House Speaker Kevin McCarthy (R., Calif.) speaks with reporters about a looming shutdown of the U.S. government at the U.S. Capitol in Washington, D.C., September 29, 2023. (Jonathan Ernst/Reuters)

A group of House Republican rebels voted down Speaker Kevin McCarthy’s short-term spending bill Friday, raising the odds that the federal government will shutdown in less than 48 hours.

The bill was rejected 198-232, with 21 conservative holdouts led by Representative Matt Gaetz breaking from their party to vote against it. McCarthy spearheaded the measure, which would have temporarily funded the government for 30 days through October 31, as a way to stave off a shutdown while Republicans worked to pass other appropriations bills. The stopgap bill included many spending cuts.

“We actually need a stop-gap measure to allow the House to continue to finish its work, to make sure our military gets paid, to make sure our border agents get paid as we finish the job that we’re supposed to do,” McCarthy told reporters.

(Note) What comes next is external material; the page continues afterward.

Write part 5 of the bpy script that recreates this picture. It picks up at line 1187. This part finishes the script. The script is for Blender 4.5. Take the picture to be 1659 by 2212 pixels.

Another short-term funding bill advanced in the Senate on Thursday by a 76-22 margin, with another vote scheduled for Saturday.

If Congress does not enact and President Biden does not sign a funding bill, the government is set to close at 12:01 a.m. on Sunday.

McCarthy had been trying to mobilize GOP support for the stopgap bill, warning that a shutdown would be politically disadvantageous for the party. The GOP leader had to pull a procedural vote on the measure over a week ago because of dissent within the Republican conference.

“I think the failure to move something this afternoon clearly puts the advantage back on the Senate bill,” GOP Representative Steve Womack said of the Senate’s version earlier on Friday.

The White House supports the Senate stopgap bill that continues funding at current levels until November 17. The bill also would send $6 billion more in aid to Ukraine and allocate $6 billion to disaster relief.

“The path forward to fund the government has been laid out by the Senate with bipartisan support—House Republicans just need to take it,” White House press secretary Jean-Pierre said.

Earlier this month, Senate minority leader Mitch McConnell said that shutdowns are “a loser for Republicans, politically.”